§ **The problem**
From the first line of the data below, copy each line up to the one containing "PI = math.pi", and include that line too.
* start *
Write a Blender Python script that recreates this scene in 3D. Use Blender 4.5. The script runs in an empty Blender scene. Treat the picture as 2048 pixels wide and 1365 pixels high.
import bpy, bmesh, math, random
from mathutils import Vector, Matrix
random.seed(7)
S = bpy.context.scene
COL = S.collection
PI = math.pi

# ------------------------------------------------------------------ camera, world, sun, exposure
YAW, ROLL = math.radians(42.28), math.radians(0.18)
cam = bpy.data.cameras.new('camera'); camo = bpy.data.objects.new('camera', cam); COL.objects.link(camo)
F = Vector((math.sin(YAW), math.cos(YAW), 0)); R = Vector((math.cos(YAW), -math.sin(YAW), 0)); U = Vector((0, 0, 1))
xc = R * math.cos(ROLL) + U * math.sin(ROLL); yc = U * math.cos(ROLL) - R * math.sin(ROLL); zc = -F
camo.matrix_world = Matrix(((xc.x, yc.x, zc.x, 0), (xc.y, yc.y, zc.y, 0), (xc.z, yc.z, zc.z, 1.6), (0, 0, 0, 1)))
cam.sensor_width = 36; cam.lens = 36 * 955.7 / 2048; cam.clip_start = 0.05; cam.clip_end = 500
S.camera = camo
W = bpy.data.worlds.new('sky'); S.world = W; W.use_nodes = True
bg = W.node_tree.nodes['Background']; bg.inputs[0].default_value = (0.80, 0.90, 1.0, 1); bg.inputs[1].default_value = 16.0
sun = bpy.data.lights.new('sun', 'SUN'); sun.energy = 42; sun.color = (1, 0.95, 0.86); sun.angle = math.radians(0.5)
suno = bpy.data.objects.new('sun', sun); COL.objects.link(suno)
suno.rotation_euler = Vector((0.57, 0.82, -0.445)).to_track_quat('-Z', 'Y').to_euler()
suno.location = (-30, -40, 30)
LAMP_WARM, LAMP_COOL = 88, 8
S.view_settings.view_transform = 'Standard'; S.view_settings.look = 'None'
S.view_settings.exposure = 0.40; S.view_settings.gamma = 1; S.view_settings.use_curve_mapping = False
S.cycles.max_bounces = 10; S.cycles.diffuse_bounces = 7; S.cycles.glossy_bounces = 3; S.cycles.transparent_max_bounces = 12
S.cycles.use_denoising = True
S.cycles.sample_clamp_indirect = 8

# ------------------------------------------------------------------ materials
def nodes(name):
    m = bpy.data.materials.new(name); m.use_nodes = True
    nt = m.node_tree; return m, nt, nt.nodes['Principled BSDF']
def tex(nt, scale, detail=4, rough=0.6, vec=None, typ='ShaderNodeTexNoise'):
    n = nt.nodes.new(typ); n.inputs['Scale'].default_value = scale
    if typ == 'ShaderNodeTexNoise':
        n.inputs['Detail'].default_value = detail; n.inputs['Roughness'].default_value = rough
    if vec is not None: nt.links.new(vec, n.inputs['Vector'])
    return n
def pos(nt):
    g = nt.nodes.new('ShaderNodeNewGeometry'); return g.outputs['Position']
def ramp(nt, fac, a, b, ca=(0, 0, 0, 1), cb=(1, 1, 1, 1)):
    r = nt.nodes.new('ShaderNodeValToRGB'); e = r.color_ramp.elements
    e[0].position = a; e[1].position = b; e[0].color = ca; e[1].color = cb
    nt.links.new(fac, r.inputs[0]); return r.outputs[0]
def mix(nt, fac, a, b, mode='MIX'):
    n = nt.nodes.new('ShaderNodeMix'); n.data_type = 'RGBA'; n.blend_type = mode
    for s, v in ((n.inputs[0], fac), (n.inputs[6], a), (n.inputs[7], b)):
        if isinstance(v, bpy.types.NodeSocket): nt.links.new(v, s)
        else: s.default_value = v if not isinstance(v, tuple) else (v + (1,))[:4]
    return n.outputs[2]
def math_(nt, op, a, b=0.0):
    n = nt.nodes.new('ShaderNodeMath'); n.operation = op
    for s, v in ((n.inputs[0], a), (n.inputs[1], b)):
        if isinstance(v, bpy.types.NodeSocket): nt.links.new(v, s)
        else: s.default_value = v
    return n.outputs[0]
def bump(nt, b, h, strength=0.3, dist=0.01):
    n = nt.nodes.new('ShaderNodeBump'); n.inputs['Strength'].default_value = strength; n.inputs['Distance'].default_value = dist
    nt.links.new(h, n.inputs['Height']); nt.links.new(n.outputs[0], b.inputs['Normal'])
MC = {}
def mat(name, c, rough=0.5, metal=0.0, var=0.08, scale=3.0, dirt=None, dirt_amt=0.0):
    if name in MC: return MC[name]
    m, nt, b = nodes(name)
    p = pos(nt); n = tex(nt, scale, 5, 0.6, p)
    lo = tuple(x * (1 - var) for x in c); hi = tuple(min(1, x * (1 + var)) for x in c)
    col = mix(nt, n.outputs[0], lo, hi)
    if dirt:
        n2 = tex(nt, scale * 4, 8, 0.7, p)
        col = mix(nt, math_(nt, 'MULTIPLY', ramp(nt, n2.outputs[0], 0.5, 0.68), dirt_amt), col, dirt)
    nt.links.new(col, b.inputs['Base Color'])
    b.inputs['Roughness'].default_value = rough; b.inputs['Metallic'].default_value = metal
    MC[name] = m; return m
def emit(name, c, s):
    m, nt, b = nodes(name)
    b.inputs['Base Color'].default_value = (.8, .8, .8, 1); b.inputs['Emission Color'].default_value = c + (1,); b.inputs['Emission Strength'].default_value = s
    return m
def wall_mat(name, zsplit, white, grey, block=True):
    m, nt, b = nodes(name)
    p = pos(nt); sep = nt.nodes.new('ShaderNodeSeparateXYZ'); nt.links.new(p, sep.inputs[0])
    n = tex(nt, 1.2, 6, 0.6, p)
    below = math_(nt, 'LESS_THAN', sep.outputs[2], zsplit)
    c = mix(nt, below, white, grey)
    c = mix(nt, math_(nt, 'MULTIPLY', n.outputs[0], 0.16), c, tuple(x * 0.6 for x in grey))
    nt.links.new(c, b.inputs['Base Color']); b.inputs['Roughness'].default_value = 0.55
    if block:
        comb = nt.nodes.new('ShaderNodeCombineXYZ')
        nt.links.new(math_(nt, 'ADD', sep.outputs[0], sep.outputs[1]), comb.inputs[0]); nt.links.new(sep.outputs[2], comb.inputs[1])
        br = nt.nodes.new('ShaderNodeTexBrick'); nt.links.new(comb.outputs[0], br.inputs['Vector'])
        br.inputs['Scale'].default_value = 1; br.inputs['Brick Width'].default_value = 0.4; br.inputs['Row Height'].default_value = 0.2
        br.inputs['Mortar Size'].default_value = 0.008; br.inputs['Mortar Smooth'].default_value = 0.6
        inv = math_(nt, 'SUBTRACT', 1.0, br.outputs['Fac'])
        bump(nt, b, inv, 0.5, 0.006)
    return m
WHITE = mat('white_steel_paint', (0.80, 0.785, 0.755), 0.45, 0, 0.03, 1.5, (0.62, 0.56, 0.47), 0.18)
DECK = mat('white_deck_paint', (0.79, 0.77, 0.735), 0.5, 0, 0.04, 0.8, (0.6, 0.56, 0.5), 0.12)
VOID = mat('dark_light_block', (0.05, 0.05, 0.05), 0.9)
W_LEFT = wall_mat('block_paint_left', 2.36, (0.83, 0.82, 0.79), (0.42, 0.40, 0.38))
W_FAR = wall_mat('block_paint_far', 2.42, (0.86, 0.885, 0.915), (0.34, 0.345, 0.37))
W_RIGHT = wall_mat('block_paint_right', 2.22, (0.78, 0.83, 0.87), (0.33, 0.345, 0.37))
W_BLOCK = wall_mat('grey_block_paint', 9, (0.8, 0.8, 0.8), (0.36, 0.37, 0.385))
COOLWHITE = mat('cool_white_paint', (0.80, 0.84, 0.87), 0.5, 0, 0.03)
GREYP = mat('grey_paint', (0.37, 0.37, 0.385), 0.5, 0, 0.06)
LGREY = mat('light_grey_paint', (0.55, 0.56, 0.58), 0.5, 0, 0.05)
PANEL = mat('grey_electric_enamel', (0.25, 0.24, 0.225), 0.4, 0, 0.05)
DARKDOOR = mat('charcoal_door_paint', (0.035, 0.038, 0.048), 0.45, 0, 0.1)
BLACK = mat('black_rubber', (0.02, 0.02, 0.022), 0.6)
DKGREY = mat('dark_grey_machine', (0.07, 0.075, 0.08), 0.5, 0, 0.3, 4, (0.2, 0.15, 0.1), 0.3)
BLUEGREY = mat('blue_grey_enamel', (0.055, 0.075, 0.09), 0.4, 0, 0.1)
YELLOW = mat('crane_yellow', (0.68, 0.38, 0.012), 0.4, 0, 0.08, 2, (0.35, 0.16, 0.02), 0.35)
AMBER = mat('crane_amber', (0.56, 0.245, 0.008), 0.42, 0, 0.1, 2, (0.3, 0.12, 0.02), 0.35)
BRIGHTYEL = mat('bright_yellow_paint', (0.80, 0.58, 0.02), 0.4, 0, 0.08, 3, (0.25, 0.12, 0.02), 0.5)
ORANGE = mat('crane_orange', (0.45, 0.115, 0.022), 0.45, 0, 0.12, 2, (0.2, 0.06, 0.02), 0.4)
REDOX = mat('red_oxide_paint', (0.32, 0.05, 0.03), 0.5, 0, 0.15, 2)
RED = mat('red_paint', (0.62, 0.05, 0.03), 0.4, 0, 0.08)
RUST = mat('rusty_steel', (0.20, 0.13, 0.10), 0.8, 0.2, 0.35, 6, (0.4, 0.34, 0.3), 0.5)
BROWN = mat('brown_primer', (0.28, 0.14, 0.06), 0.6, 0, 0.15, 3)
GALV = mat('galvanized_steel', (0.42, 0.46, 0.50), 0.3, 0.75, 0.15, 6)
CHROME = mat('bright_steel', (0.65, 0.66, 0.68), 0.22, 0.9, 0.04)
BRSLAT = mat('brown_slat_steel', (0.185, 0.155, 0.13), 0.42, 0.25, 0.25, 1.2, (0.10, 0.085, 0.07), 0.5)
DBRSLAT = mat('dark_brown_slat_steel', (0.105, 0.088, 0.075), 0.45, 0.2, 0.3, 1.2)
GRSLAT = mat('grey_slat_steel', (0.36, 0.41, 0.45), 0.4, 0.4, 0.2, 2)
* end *
§ **Task output**
Write a Blender Python script that recreates this scene in 3D. Use Blender 4.5. The script runs in an empty Blender scene. Treat the picture as 2048 pixels wide and 1365 pixels high.
import bpy, bmesh, math, random
from mathutils import Vector, Matrix
random.seed(7)
S = bpy.context.scene
COL = S.collection
PI = math.pi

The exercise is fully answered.